2016-03-22 16:30:36 | 映画

               
 題名のマーシュランドは、英語のMARSHLANDで湿地帯を意味し、スペインのグアダルキビール湿地を指しているという。

 1980年、スペイン・アンダルシア州の小さな町に赴任した二人の刑事。ペドロ(ラウール・アレバロ)とベテランのファン(ハビエル・グティエレス)だった。

 この町の近くにある湿地帯では、若い女性の連続殺人が起こっていた。程なく、憲兵から知らされたのは、エストレヤ17歳、カルメン16歳の姉妹失踪だった。

 この時代フランコ独裁政権の残滓もあって民主化に喜ばない勢力もあった。憲兵もその名残で「憲兵に盾つくな! 歯向かっても痛い目にあうだけだ」とファン。「反民主主義の奴らを……」とペドロは反論するが。

 犯人探しも一つのテーマではあるが、むしろ根底には当時のスペインのありさま、男尊女卑的思想、堕落した世の中に焦点があるようだ。

 その象徴的なこの二人の刑事。ペドロは宿泊のホテルから妻に電話をするという家庭的な男だが、ファンはそんなこともなく、バーで女を漁るというかつての男そのものだ。フランコ政権以前と以後の新旧の世代を表すといってもいい。背景の音楽も退廃的な空しさを表しているようだ。

 二人の刑事は豪雨の中、沼地での死闘を経て誘拐犯を倒し、シトロエンのトランクに閉じ込められた少女を助け出す。死んでしまったために、この誘拐犯が連続殺人に関与したかは分からない。
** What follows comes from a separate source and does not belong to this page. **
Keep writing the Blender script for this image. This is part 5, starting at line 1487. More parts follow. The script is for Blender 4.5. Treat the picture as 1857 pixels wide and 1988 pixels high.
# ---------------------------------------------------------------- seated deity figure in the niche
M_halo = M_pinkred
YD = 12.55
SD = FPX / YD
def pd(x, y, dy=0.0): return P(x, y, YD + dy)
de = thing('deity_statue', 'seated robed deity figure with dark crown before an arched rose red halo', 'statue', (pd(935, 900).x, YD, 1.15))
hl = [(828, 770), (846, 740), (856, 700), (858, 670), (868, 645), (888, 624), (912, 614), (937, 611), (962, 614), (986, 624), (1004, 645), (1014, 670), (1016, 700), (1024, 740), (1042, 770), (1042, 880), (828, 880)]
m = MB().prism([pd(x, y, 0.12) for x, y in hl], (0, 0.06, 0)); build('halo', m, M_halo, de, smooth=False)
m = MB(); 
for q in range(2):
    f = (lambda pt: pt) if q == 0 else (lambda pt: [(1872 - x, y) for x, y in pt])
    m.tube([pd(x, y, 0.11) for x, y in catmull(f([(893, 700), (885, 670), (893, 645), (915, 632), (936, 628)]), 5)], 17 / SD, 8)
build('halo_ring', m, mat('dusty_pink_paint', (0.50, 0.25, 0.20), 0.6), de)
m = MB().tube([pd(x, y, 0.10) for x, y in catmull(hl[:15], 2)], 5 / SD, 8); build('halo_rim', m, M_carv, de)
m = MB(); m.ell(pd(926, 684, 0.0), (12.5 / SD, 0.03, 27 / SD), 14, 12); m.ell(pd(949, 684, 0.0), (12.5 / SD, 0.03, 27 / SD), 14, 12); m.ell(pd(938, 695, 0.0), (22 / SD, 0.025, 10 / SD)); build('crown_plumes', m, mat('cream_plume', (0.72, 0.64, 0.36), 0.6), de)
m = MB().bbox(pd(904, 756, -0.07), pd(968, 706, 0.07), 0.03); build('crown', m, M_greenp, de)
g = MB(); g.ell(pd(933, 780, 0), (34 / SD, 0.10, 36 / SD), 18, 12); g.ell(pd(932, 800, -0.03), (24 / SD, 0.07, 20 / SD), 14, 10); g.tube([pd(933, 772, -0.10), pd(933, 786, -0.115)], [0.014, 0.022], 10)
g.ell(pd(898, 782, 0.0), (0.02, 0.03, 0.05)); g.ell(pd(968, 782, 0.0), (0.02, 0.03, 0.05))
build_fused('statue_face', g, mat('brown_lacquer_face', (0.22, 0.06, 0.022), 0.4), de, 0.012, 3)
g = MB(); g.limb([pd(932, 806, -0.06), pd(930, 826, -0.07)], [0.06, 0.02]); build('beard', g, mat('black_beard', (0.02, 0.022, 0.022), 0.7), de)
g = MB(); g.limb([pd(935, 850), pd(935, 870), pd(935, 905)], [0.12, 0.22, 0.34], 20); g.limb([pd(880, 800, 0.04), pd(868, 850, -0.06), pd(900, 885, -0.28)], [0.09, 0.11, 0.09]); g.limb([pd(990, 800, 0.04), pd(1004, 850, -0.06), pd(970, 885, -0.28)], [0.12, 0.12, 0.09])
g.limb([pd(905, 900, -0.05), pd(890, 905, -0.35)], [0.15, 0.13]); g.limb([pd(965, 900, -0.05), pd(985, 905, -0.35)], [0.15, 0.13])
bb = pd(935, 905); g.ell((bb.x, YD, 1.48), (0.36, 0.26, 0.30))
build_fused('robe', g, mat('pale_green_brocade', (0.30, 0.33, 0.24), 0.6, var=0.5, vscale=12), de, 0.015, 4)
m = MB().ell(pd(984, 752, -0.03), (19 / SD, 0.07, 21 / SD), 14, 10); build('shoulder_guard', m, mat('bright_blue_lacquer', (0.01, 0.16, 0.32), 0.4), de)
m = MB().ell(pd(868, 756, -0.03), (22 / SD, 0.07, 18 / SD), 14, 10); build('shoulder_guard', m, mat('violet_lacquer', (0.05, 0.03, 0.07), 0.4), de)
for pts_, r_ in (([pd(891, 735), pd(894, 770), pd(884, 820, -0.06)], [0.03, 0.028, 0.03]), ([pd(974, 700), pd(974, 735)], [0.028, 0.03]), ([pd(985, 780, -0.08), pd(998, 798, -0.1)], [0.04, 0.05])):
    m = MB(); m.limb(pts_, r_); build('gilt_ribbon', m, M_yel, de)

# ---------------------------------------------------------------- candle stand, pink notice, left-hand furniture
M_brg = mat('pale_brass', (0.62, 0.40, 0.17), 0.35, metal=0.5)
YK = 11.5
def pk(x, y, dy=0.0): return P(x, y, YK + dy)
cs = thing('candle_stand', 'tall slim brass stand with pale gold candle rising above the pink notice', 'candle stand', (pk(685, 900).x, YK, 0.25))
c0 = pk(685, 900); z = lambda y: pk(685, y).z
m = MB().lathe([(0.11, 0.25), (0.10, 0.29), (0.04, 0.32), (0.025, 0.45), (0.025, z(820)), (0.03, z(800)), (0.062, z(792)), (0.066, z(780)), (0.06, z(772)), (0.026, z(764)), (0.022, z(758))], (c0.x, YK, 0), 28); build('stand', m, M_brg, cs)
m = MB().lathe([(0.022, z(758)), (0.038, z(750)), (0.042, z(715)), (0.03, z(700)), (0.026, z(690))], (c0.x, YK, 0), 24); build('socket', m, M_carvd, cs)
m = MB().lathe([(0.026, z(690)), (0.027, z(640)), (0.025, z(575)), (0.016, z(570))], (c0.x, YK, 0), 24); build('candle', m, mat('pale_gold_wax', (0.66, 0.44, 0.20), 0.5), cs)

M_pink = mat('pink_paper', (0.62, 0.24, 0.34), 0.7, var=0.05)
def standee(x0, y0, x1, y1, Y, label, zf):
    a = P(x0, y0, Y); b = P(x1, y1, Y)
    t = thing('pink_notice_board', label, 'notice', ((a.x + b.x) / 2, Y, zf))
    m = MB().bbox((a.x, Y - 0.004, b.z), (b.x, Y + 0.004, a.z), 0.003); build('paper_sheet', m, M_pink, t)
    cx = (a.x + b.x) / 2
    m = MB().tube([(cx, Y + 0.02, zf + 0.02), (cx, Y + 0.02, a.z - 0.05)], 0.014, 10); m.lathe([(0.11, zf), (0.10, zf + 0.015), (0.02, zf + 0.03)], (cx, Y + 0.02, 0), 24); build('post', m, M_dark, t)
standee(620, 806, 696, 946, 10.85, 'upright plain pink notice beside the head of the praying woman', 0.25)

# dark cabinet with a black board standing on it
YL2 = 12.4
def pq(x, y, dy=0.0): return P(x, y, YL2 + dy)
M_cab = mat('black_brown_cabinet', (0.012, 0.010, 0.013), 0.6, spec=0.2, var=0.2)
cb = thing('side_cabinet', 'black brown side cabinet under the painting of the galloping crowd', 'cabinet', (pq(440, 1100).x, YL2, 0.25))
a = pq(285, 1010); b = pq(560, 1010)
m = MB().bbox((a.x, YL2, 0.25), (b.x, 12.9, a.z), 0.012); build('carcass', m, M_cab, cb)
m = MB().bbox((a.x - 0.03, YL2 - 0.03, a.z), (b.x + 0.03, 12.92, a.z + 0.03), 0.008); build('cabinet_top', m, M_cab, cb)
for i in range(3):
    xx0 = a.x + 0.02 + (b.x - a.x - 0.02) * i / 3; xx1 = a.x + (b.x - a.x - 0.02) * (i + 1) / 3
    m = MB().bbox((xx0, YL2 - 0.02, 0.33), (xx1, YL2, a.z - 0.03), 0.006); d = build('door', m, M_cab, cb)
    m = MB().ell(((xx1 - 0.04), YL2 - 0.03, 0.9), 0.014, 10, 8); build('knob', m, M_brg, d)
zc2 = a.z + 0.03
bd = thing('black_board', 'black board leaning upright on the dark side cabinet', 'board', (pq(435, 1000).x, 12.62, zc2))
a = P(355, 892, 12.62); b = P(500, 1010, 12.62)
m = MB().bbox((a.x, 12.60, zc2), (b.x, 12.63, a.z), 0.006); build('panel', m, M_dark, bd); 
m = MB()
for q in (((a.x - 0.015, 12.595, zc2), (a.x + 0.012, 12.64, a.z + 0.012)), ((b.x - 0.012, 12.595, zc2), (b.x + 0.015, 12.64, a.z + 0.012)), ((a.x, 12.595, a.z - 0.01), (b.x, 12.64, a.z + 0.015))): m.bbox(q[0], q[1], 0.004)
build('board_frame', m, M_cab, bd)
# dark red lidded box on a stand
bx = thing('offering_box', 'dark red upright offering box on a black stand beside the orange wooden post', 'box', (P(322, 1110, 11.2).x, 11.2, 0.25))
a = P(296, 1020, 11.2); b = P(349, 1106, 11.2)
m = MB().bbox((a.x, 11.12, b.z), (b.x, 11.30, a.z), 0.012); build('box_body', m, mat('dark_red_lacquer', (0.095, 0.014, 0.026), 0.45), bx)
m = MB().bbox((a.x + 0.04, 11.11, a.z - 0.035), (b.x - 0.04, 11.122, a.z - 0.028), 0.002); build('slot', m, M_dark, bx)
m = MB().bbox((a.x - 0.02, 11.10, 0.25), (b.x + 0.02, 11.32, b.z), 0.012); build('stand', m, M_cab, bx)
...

過去の殺人事件の容疑者として数人を拘束したに過ぎない。

 それでも、ペドロ刑事が新聞紙上で英雄と称えられた。実際のところは、ファン刑事が傷を負いながらも犯人を倒した。ここはファン刑事が若いペドロ刑事に花を持たせたのかもしれない。

 ペドロは念願のマドリードへ転勤となり、妻に喜びの電話をかける。そして地元記者から知らされたのは、「ファンは、かつてフランコ政権下で秘密警察に属し拷問のスペシャリストだった」を聞き、ペドロは複雑な表情を見せる。

 この作品は、スペインのアカデミー賞とも言われるゴヤ賞の監督賞と脚本賞を受賞している。この映画、かなり印象に残ることは間違いない。
          
          
          

監督
アルベルト・ロドリゲス1991年5月スペイン生まれ。

キャスト
ラウール・アレバロ1979年11月スペイン、マドリード生まれ。
ハビエル・グティエレス1971年1月オーストリア生まれ。